MP: Aynı, yine plansız, hiçbir plan olmadan bir baktık ki Seferoğlu ile ilgili kurula Adalar Belediyesi’nden bir proje teklifi gidiyor. Bodrumları ile birlikte 23000 metrekare. Bodrumları saymazsanız 18000 metrekare…
ŞA: Siz 6000 metrekare izin alamadınız Mustafa Farsakoğlu 23000 metrekareye izin mi verdi?

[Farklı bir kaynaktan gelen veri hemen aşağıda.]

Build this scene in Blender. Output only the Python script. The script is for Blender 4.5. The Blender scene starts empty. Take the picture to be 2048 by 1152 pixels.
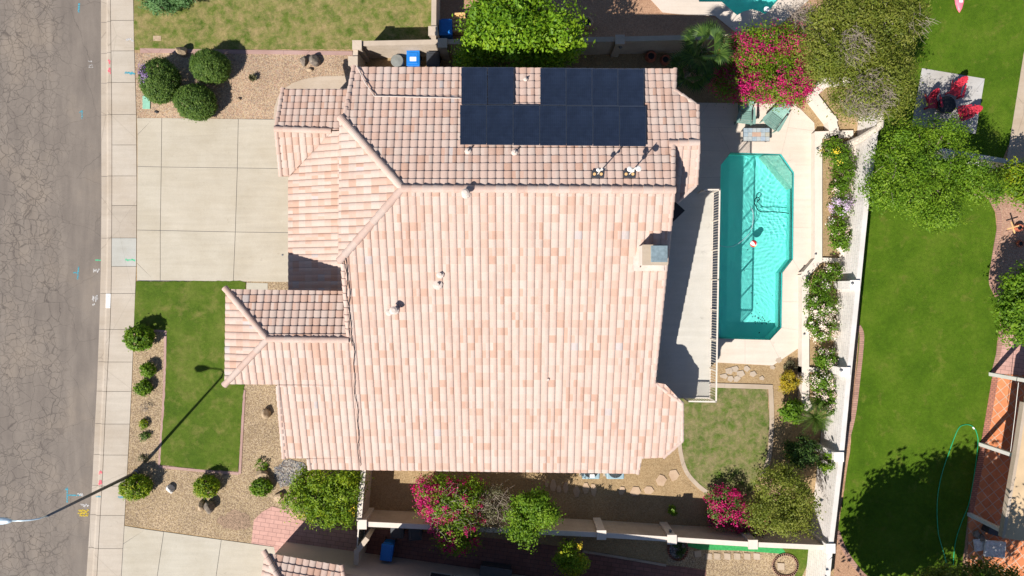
import bpy, bmesh, math, random
import numpy as np
from mathutils import Vector, Matrix
from mathutils.geometry import tessellate_polygon

random.seed(7); rng = np.random.default_rng(7)
sc = bpy.context.scene
COL = sc.collection
# ------------------------------------------------------------------ camera, light, exposure
H = 34.0; F = 1370.0            # height of the drone and focal length in photo pixels
cam = bpy.data.cameras.new('camera'); camo = bpy.data.objects.new('camera', cam); COL.objects.link(camo)
camo.location = (0, 0, H); camo.rotation_euler = (0, 0, 0)
cam.sensor_width = 36; cam.lens = 36 * F / 2048; cam.clip_end = 600; cam.clip_start = 0.1
sc.camera = camo
SX, SY = 0.663, 0.737            # shadow shift per metre of height
el = math.atan(1 / math.hypot(SX, SY))
w = bpy.data.worlds.new('World'); sc.world = w; w.use_nodes = True
nt = w.node_tree; bg = nt.nodes['Background']
sky = nt.nodes.new('ShaderNodeTexSky'); sky.sky_type = 'NISHITA'; sky.sun_disc = False
sky.sun_elevation = el; sky.sun_rotation = math.atan2(-SX, -SY) % (2 * math.pi)
nt.links.new(sky.outputs[0], bg.inputs[0]); bg.inputs[1].default_value = 0.08; sky.altitude = 1500; sky.air_density = 0.8; sky.dust_density = 0.3
sun = bpy.data.lights.new('sun', 'SUN'); sun.energy = 5.0; sun.angle = math.radians(0.5); sun.color = (1, 0.95, 0.885)
suno = bpy.data.objects.new('sun', sun); COL.objects.link(suno); suno.location = (-20, -20, 30)
suno.rotation_euler = Vector((SX, SY, -1)).to_track_quat('-Z', 'Y').to_euler()
sc.view_settings.view_transform = 'Standard'; sc.view_settings.look = 'None'
sc.view_settings.exposure = 0.72; sc.view_settings.gamma = 1; sc.view_settings.use_curve_mapping = False
sc.cycles.use_denoising = True; sc.cycles.max_bounces = 8; sc.cycles.transparent_max_bounces = 12

# ------------------------------------------------------------------ helpers
def P(px, py, z=0.0):
    d = (H - z) / F
    return Vector(((px - 1024) * d, -(py - 576) * d, z))
def Q(px, py, pl):
    a, b, c = pl; kx = (px - 1024) / F; ky = -(py - 576) / F; m = b * kx + c * ky
    z = (a + H * m) / (1 + m)
    return Vector((kx * (H - z), ky * (H - z), z))
def tag(o, label=None, cat=None, group=None, kind=None):
    if label: o['label'] = label
    if cat: o['category'] = cat
    if group: o['group'] = group
    if kind: o['kind'] = kind
    return o
def thing(name, label, cat, loc=(0, 0, 0), group=None, rz=0):
    o = bpy.data.objects.new(name, None); COL.objects.link(o); o.location = loc; o.rotation_euler = (0, 0, rz)
    return tag(o, label, cat, group)
def rootloc(p):
    v = Vector((0, 0, 0))
    while p is not None:
        v += Vector(p.location); p = p.parent
    return v
class MB:
    def __init__(s): s.v = []; s.f = []; s.t = []
    def add(s, vs, fs, tone=0.5):
        n = len(s.v); s.v += [tuple(v) for v in vs]
        for f in fs: s.f.append([i + n for i in f]); s.t.append(tone)
        return s
    def box(s, c, size, rz=0, tone=0.5, rot=None, taper=1.0):
        x, y, z = size[0] / 2, size[1] / 2, size[2] / 2; R = rot or Matrix.Rotation(rz, 3, 'Z'); vs = []
        for dz in (-1, 1):
            k = taper if dz < 0 else 1.0
            for dx, dy in ((-1, -1), (1, -1), (1, 1), (-1, 1)):
                vs.append(Vector(c) + R @ Vector((dx * x * k, dy * y * k, dz * z)))
        return s.add(vs, [(3, 2, 1, 0), (4, 5, 6, 7), (0, 1, 5, 4), (1, 2, 6, 5), (2, 3, 7, 6), (3, 0, 4, 7)], tone)
    def prism(s, pts, z0, z1, tone=0.5, holes=()):
        """pts: list of (x, y); top z1 may be a function"""
        zf = z1 if callable(z1) else (lambda x, y: z1)
        zb = z0 if callable(z0) else (lambda x, y: z0)
        loops = [[Vector((p[0], p[1], 0)) for p in pts]] + [[Vector((p[0], p[1], 0)) for p in h] for h in holes]
        tris = tessellate_polygon(loops); flat = [p for l in loops for p in l]
        top = [(p.x, p.y, zf(p.x, p.y)) for p in flat]; bot = [(p.x, p.y, zb(p.x, p.y)) for p in flat]
        n = len(flat); fs = []
        for t in tris:
            a, b, c = (flat[i] for i in t)
            if (b - a).cross(c - a).z < 0: t = (t[0], t[2], t[1])
            fs.append(tuple(t)); fs.append(tuple(i + n for i in reversed(t)))
        k = 0
        for l in loops:
            m = len(l)
            for i in range(m): fs.append((k + i, k + (i + 1) % m, k + (i + 1) % m + n, k + i + n))
            k += m
        return s.add(top + bot, fs, tone)
    def tube(s, pts, r, seg=8, tone=0.5, cap=True):
        pts = [Vector(p) for p in pts]; rs = r if isinstance(r, (list, tuple)) else [r] * len(pts)
        up0 = None; rings = []
        for i, p in enumerate(pts):
            d = (pts[min(i + 1, len(pts) - 1)] - pts[max(i - 1, 0)]).normalized()
            if up0 is None: up0 = d.orthogonal().normalized()
            a = (up0 - d * up0.dot(d))
            a = a.normalized() if a.length > 1e-5 else d.orthogonal().normalized()
            up0 = a; b = d.cross(a)
            rings.append([p + (a * math.cos(2 * math.pi * k / seg) + b * math.sin(2 * math.pi * k / seg)) * rs[i] for k in range(seg)])
        vs = [v for R_ in rings for v in R_]; fs = []
        for i in range(len(rings) - 1):
            for k in range(seg):
                fs.append((i * seg + k, i * seg + (k + 1) % seg, (i + 1) * seg + (k + 1) % seg, (i + 1) * seg + k))
        if cap: fs.append(tuple(range(seg - 1, -1, -1))); fs.append(tuple(len(vs) - seg + k for k in range(seg)))
        return s.add(vs, fs, tone)
    def lathe(s, prof, c=(0, 0, 0), seg=24, tone=0.5):
        c = Vector(c); vs = []; fs = []
        for r, z in prof:
            for k in range(seg): vs.append(c + Vector((r * math.cos(2 * math.pi * k / seg), r * math.sin(2 * math.pi * k / seg), z)))
        for i in range(len(prof) - 1):
            for k in range(seg): fs.append((i * seg + k, i * seg + (k + 1) % seg, (i + 1) * seg + (k + 1) % seg, (i + 1) * seg + k))
        fs.append(tuple(range(seg - 1, -1, -1))); fs.append(tuple(len(vs) - seg + k for k in range(seg)))
        return s.add(vs, fs, tone)
    def build(s, name, mat, parent=None, smooth=False, bevel=0):
        L = rootloc(parent); me = bpy.data.meshes.new(name)
        me.from_pydata([(v[0] - L.x, v[1] - L.y, v[2] - L.z) for v in s.v], [], s.f)
        at = me.attributes.new('tone', 'FLOAT', 'FACE'); at.data.foreach_set('value', np.array(s.t, dtype=np.float32))
        me.materials.append(mat); me.update()
        if smooth: me.polygons.foreach_set('use_smooth', [True] * len(me.polygons))
        o = bpy.data.objects.new(name, me); COL.objects.link(o); o.parent = parent
        if bevel:
            b = o.modifiers.new('bevel', 'BEVEL'); b.width = bevel; b.segments = 2; b.limit_method = 'ANGLE'
        return o
def copy_tree(o, parent=None):
    c = o.copy(); COL.objects.link(c); c.parent = parent
    for ch in list(o.children): copy_tree(ch, c)
    return c

# ------------------------------------------------------------------ materials
M = {}
class NT:
    def __init__(s, name, rough=0.85, metal=0.0, spec=0.3):
        s.m = bpy.data.materials.new(name); s.m.use_nodes = True; s.t = s.m.node_tree; s.b = s.t.nodes['Principled BSDF']
        s.b.inputs['Roughness'].default_value = rough; s.b.inputs['Metallic'].default_value = metal
        s.b.inputs['Specular IOR Level'].default_value = spec; M[name] = s.m
        s.co = s.t.nodes.new('ShaderNodeTexCoord').outputs['Object']
    def n(s, typ, **kw):
        nd = s.t.nodes.new(typ)
        for k, v in kw.items():
            if k in nd.inputs: (s.l(v, nd.inputs[k]) if hasattr(v, 'is_linked') else setattr(nd.inputs[k], 'default_value', v))
            else: setattr(nd, k, v)
        return nd
    def l(s, a, b): s.t.links.new(a, b)
    def noise(s, scale, detail=4, rough=0.6, dist=0, vec=None):
        return s.n('ShaderNodeTexNoise', Vector=vec or s.co, Scale=scale, Detail=detail, Roughness=rough, Distortion=dist).outputs[0]
    def ramp(s, fac, stops, interp='LINEAR'):
        r = s.n('ShaderNodeValToRGB'); r.color_ramp.interpolation = interp; e = r.color_ramp.elements
        while len(e) < len(stops): e.new(0.5)
        for i, (p, c) in enumerate(stops):
            e[i].position = p; e[i].color = (*c, 1) if len(c) == 3 else (c[0],) * 3 + (1,)
        s.l(fac, r.inputs[0]); return r.outputs[0]
    def mix(s, fac, a, b, mode='MIX'):
        m = s.n('ShaderNodeMix'); m.data_type = 'RGBA'; m.blend_type = mode
        for v, i in ((fac, 0), (a, 6), (b, 7)):
            if hasattr(v, 'is_linked'): s.l(v, m.inputs[i])
            else: m.inputs[i].default_value = v if i == 0 else (*v, 1)
        return m.outputs[2]
    def math(s, op, a, b=0.0, clamp=False):
        m = s.n('ShaderNodeMath'); m.operation = op; m.use_clamp = clamp
        for i, v in enumerate((a, b)):
            if hasattr(v, 'is_linked'): s.l(v, m.inputs[i])
            else: m.inputs[i].default_value = v
        return m.outputs[0]
    def col(s, c): s.l(c, s.b.inputs['Base Color']); return s
    def bump(s, h, strength=0.3, dist=0.02):
        b = s.n('ShaderNodeBump', Strength=strength, Distance=dist); s.l(h, b.inputs['Height']); s.l(b.outputs[0], s.b.inputs['Normal']); return s
    def attr(s, name='tone'):
        return s.n('ShaderNodeAttribute', attribute_name=name).outputs['Fac']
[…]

MP: Evet. 23000 metrekare inşaata izin verdi. Ne oldu? Çatır çatır adamlar yaptılar. Bakın bugün açılamıyor Seferoğlu. Açamıyorlar ama yapıldı. Şimdi buna onay veren Farsakoğlu ve o günkü belediye başkan yardımcısını ve ilçe başkanı bakıyorum Erdem Bey’i koluna takmışlar geziyorlar. Erdem Bey de biz adayı betonlaştırmayacağız diyor. Yani biz betonlaştıracağız onlar adayı betonlaştırmayacak. İnsaf yahu. Yine birinci ağızdan dinliyorsunuz. Lido… Lido’nun yerinde eski bir bina vardı. Yarım kalmış. 22-23 sene bu bina öyle kaldı. O arsanın sahipleri defalarca kurula müracaat ettiler. O binayı emsal göstererek yeni bir proje yapmak için. Kurul belki on kere yazı yazdı Adalar Belediyesine. Her defasında Coşkun Bey’in imzası ile kurula giden yazı şu: ‘bina yasal değildir. İskansızdır. Mühürlü binadır. Bu bina emsal teşkil edilerek buraya imar durumu verilmez’ diye on tane dosyasında yazı var. Yine 2009 senesinde seçim oluyor, Mustafa Bey geliyor. İlk icraatı kurula mevcut yarım kalmış binanın iskanlı, ruhsatlı binalardan olduğunu söyleyen bir yazı yazıyor. Yazı yalan bilgi. Kurula gidiyor ve kuruldan Lido projesi çıkıyor. Biz bunları ne zaman öğrendik? Ben dava açtım. Bu sebepten dolayı bütün proje iptal edildi. Bina kaçak duruma düştü. Şimdi bana anlatın. Coşkun bey betoncu, Erdem Bey beton düşmanı ama Erdem Beyi kollarına takıp gezdiren şahıslar Lido ’ya ve Seferoğlu’na ruhsatı veren yaptıran Mustafa Farsakoğlu ve o günkü yardımcıları. Şimdi hep beraberler. Erdem Beyin anladığım kadarıyla hiçbir şeyden haberi yok. Erdem Bey çekenin elinde geziyor. Onun için ben şimdi siz betoncu musunuz deyince bunu anlattım. Bunu birinci ağızdan dinlediniz. Bunun dışında söyleyeceğim hiçbir şey yok.